Hamlisch collapsed and died yesterday following a brief illness, his publicist Ken Sunshine said, relaying information from the family. No other details regarding Hamlisch's death were released. 

A prolific composer, Hamlisch wrote dozens of scores for film, Broadway and television; composed for and conducted symphonies; and wrote "Break It to Me Gently" with Carole Bayer Sager, which was a Number 1 R&B hit for Aretha Franklin

Hamlisch scooped up every major award throughout his career, winning three Oscars (two for The Way We Were, one for The Sting and all of them at the 46th Academy Awards in 1974), four Grammys, four Golden Globes, four Emmys and a Tony for A Chorus Line, which also won a Pulitzer.

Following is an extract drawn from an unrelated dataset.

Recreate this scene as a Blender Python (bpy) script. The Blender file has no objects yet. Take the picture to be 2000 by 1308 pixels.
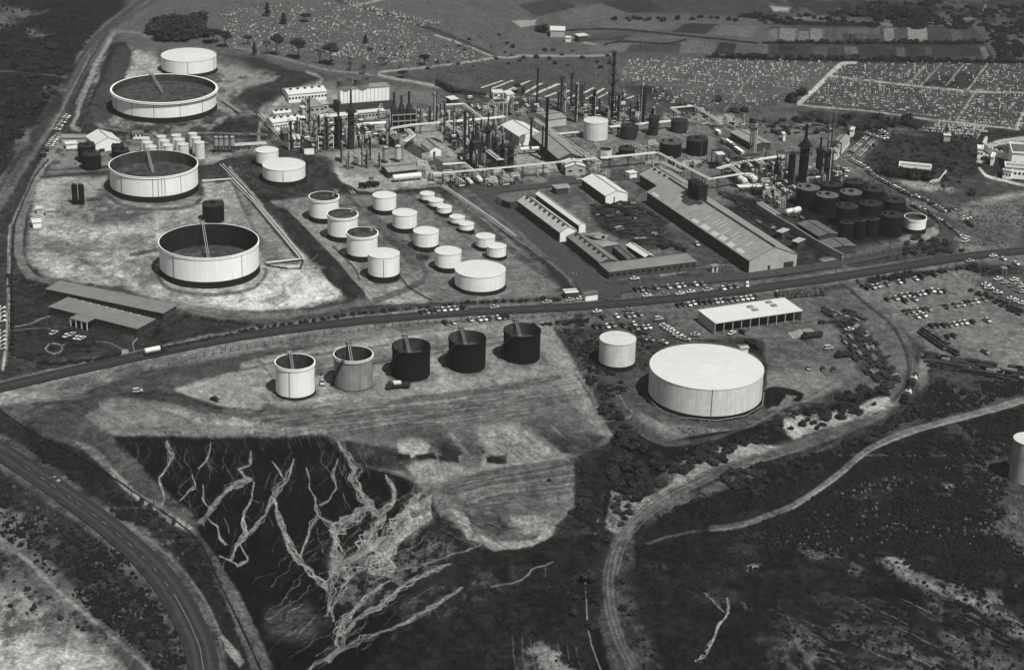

Incredibly versatile, he composed more than 40 film scores for dramas including Sophie's Choice and comedies such as Woody Allen's Bananas. Along with The Way We Were, he was perhaps best known for his re-imaginings of ragtime great Scott Joplin, especially "The Entertainer," which appeared in The Sting.

Hamlisch acted as principal pops conductor for symphony orchestras in Pittsburgh, Milwaukee, Dallas, Pasadena, Seattle and San Diego. At the time of his death, he was about to take the same position at the Philadelphia Orchestra and was planning to lead the New York Philharmonic during its New Year's Eve concert. 

Although most of his work was for the stage and screen, he dabbled in pop, too, writing "Sunshine, Lollipops and Rainbows" and "California Nights" for Lesley Gore (who took the latter to Number 16 on the Billboard Hot 100 in 1967), and "Break It To Me Gently" for Aretha Franklin. 

"He was classic and one of a kind," Franklin said, calling Hamlisch one of the "all-time great" arrangers and producers. "Who will ever forget 'The Way We Were'?" 

The one-time child prodigy started playing music at an early age, entering the renowned Juilliard School of Music when he was seven. With a particular affinity for show music, Hamlisch landed his first theater job as a rehearsal pianist for the 1964 Broadway production of Funny Girl, which starred Barbra Streisand. 

According to Sunshine, Hamlisch was scheduled to head to Nashville this week to see a production of his latest musical, The Nutty Professor. He was also working on a new musical called Gotta Dance, and had planned to write the score for Behind the Candelabra, a new film about Liberace.